In their book “Where Resident Aliens Live” – Stanley Hauerwas and Will Willimon recount a story told that Clarence Jordan, that great Southern, social prophet, visited an integrated church in the Deep South. Jordan was surprised to find a relatively large church so thoroughly integrated, not only black and white but also rich and poor; and this was in the early sixties, too. Jordan asked the old country preacher, “How did you get the church this way?”
“What way?” the preacher asked. Jordan went on to explain his surprise at finding a church so integrated, and in the South, too. The preacher said, “Well, when our preacher left our small church, I went to the deacons and said, ‘I’ll be the preacher.’ The first Sunday as preacher, I opened the book and read, ‘As many of you as has been baptized into Jesus has put on Jesus and there is no longer any Jews or Greeks, slaves or free, males or females, because you all is one in Jesus.’
Then I closed the book and I said, ‘If you are one with Jesus, you are one with all kind of folks. And if you ain’t, well, you ain’t.'” Jordan asked what happened after that. “Well,” the preacher said, “the deacons took me into the back room and they told me they didn’t want to hear that kind of preaching no more.” Jordan asked what he did then. “I fired them deacons,” the preacher roared. “Then what happened?” asked Jordan.
“Well,” said the old hillbilly preacher, “I preached that church down to four. Not long after that, it started growing. And it grew. And I found out that revival sometimes don’t mean bringin’ people in but gettin’ people out that don’t dare to love Jesus.”

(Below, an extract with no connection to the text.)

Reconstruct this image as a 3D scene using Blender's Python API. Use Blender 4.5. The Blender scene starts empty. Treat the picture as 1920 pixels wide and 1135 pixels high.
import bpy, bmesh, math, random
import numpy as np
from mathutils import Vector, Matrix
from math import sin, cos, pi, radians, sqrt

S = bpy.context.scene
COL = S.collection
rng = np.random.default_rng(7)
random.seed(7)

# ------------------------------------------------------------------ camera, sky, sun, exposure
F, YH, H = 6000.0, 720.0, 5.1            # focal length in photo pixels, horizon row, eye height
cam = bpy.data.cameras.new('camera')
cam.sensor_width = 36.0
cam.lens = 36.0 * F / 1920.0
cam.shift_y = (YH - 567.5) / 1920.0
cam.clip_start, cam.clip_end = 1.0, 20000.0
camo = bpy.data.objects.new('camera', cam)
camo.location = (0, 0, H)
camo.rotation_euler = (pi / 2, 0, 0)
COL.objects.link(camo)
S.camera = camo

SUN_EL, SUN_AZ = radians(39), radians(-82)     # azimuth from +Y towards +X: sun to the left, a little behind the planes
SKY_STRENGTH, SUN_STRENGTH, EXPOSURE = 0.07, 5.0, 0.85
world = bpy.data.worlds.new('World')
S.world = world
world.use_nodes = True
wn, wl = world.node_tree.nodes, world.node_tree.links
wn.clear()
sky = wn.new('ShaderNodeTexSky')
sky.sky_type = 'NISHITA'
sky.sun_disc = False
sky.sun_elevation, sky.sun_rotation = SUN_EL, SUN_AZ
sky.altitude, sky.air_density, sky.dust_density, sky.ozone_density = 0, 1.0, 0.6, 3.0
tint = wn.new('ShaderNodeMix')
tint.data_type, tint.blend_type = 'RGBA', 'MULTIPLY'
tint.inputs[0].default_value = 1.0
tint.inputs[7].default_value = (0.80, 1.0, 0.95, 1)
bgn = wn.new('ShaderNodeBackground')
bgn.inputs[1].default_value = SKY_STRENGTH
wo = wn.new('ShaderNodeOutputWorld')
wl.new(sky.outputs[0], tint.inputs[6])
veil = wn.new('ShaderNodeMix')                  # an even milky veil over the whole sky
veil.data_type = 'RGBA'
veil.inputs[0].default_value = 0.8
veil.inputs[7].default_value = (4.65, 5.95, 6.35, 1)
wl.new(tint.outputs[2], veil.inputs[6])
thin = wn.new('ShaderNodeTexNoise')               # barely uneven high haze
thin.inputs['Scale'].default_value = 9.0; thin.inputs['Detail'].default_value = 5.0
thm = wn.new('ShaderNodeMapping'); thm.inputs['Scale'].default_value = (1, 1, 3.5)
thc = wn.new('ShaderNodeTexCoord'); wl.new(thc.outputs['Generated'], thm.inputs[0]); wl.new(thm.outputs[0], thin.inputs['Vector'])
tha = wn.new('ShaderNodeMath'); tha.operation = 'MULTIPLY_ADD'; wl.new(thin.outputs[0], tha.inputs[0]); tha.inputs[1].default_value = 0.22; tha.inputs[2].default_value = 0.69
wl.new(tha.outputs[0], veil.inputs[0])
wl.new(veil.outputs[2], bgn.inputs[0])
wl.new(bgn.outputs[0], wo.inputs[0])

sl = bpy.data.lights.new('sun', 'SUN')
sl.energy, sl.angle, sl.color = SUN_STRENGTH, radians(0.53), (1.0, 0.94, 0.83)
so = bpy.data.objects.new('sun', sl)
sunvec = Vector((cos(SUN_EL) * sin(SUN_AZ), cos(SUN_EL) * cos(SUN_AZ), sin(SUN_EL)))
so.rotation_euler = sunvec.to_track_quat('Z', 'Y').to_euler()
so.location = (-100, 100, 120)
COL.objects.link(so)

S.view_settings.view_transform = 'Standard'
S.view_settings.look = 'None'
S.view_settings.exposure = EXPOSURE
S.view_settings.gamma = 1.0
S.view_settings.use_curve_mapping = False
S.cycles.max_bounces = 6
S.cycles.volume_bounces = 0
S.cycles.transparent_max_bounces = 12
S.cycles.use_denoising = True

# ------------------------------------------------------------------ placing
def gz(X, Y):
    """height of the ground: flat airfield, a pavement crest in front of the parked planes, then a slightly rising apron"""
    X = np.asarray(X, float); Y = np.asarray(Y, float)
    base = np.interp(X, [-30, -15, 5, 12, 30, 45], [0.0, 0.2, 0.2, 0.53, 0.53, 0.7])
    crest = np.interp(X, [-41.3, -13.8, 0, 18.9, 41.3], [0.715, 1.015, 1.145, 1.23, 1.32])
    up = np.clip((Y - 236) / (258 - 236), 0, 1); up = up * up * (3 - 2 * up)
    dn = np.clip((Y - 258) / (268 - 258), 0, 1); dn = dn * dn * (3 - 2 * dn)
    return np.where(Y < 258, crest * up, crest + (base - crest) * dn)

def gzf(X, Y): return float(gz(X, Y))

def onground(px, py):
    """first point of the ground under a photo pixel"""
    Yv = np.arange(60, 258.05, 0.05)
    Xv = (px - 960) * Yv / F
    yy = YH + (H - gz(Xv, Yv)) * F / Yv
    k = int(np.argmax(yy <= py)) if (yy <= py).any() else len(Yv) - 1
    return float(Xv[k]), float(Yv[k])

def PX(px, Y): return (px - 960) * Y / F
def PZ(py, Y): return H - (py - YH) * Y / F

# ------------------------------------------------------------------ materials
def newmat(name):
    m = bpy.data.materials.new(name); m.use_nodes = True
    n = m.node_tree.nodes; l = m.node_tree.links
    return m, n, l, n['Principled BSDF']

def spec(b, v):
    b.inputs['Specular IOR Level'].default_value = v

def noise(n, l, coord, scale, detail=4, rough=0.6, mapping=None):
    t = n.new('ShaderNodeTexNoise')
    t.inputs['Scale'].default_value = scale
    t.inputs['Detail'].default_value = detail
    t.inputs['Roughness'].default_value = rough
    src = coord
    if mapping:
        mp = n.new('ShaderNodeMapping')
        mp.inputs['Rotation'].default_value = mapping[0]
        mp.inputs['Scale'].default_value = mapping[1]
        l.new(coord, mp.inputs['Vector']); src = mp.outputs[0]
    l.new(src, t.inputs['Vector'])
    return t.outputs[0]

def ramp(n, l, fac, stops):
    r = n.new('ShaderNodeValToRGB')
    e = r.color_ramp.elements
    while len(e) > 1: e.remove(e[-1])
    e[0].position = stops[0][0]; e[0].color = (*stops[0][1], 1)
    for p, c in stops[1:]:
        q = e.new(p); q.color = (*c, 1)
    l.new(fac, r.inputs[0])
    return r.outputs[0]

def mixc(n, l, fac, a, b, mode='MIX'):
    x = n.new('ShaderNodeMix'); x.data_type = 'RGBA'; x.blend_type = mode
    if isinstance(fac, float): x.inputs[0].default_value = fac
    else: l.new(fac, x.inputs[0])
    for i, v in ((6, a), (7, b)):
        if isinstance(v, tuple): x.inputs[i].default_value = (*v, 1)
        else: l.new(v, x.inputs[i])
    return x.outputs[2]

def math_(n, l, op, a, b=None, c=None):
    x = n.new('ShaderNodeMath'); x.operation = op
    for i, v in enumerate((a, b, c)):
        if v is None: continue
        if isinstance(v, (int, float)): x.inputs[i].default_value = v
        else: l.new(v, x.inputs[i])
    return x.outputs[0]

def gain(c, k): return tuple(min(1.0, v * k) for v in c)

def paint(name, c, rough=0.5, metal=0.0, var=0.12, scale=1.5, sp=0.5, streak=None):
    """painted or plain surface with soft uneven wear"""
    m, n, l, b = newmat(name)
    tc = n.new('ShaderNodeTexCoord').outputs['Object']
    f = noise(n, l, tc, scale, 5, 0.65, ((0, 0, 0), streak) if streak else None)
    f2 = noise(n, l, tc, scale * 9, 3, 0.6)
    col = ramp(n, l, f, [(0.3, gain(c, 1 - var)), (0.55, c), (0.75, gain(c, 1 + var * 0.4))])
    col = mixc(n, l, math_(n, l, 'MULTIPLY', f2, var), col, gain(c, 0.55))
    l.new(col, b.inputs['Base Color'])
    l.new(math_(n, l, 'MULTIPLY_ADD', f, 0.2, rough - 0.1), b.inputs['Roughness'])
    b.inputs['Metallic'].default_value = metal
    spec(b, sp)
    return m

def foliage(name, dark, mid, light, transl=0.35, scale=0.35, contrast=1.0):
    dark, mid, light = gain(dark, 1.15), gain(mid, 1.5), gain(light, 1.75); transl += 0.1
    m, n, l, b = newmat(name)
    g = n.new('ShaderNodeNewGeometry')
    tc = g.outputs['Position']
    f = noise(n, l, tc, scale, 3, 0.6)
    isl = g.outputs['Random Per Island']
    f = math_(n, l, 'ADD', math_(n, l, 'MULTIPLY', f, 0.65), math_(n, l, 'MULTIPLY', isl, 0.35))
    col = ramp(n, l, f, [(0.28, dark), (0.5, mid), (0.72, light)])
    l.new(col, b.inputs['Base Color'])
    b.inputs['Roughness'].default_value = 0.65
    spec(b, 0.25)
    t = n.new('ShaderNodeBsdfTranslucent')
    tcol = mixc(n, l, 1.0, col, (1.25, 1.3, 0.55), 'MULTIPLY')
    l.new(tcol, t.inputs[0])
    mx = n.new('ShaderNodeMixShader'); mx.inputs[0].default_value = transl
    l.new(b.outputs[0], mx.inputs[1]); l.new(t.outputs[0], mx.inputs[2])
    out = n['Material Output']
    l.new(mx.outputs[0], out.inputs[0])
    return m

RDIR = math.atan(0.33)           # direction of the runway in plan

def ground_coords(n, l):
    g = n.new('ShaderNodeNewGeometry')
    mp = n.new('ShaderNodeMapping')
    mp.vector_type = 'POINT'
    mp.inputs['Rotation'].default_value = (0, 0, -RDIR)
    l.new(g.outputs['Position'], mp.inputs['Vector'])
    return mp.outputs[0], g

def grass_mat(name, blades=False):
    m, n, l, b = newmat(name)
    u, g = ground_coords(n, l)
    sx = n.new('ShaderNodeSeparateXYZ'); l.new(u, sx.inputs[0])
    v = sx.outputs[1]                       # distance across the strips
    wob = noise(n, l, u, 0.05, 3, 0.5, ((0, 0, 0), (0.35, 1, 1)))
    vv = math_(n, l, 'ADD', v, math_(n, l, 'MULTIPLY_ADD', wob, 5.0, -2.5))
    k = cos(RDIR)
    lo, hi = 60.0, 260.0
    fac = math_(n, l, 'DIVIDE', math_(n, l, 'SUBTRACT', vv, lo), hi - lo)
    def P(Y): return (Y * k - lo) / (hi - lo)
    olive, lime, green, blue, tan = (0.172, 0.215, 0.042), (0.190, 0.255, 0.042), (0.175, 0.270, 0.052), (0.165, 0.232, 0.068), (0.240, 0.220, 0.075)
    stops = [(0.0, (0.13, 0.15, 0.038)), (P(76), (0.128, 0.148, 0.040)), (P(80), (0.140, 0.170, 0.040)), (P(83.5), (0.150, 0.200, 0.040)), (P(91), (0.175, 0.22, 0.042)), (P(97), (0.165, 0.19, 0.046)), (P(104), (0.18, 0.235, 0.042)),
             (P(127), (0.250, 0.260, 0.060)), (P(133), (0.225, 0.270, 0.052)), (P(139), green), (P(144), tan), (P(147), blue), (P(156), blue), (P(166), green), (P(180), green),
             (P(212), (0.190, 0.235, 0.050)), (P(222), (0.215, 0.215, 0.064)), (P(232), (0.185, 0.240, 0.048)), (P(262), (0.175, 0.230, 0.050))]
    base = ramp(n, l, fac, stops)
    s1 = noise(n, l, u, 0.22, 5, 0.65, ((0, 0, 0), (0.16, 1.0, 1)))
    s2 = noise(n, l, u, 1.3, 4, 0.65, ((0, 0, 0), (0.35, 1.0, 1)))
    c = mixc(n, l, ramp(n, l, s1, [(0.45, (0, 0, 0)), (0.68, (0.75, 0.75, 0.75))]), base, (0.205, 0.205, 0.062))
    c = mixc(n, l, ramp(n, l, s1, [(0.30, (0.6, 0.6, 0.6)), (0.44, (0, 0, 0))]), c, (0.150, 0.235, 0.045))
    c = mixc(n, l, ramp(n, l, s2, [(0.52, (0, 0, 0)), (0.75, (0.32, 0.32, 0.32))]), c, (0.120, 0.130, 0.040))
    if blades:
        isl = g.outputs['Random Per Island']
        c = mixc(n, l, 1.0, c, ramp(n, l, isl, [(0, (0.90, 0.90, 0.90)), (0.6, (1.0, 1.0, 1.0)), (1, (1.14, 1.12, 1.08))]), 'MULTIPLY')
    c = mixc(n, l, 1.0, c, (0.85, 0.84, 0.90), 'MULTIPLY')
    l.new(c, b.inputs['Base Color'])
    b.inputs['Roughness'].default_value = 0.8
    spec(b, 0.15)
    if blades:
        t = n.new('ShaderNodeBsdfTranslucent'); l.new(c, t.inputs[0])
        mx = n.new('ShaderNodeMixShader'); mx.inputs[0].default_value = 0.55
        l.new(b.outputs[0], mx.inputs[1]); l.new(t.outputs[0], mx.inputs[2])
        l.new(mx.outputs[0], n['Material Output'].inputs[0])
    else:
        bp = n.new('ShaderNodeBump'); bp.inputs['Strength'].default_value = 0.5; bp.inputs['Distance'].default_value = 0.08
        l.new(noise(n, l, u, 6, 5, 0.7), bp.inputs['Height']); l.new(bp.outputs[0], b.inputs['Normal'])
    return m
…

It may get HARDER church. If we follow where Jesus goes it gets messy, uncomfortable, frustrating – following Jesus comes with CROSS. In the kingdom, RESURRECTION reigns. The way of the cross isn’t easy, it cost God everything and it costs us everything – but the resurrection and renewal of all things is worth it.
CONCLUSION (Invite Band Up as We Move to Prayers of the People then Communion)
It’s HARDER to talk about money than anything else. Money touches us at our deepest levels and provides a strong challenge to our faith in God’s care and provision. We know deep down that what Jesus says is true: It’s harder for a rich person to get to heaven than for a camel to go through the eye of a needle. No worries. With God ALL THINGS ARE POSSIBLE!
It’s hard to admit that money may stand in the way of our salvation. Our world tells us that money is the source of blessing; Money is the source of the good life; Money will save us. Even after we come to faith, it’s harder to fully surrender our lives, our families, our church, and our dreams to Christ. We still want control and money promises we can have that.
Humanly, overcoming the power of money is impossible. With God, ALL THINGS ARE POSSIBLE!
It may be harder, but it’s WORTH IT.
I miss hearing you teach brother! Well said, it’s ALL about our heart towards money! Don’t love it cause it don’t love you! Use it and don’t let it use you, control it and don’t let it control you!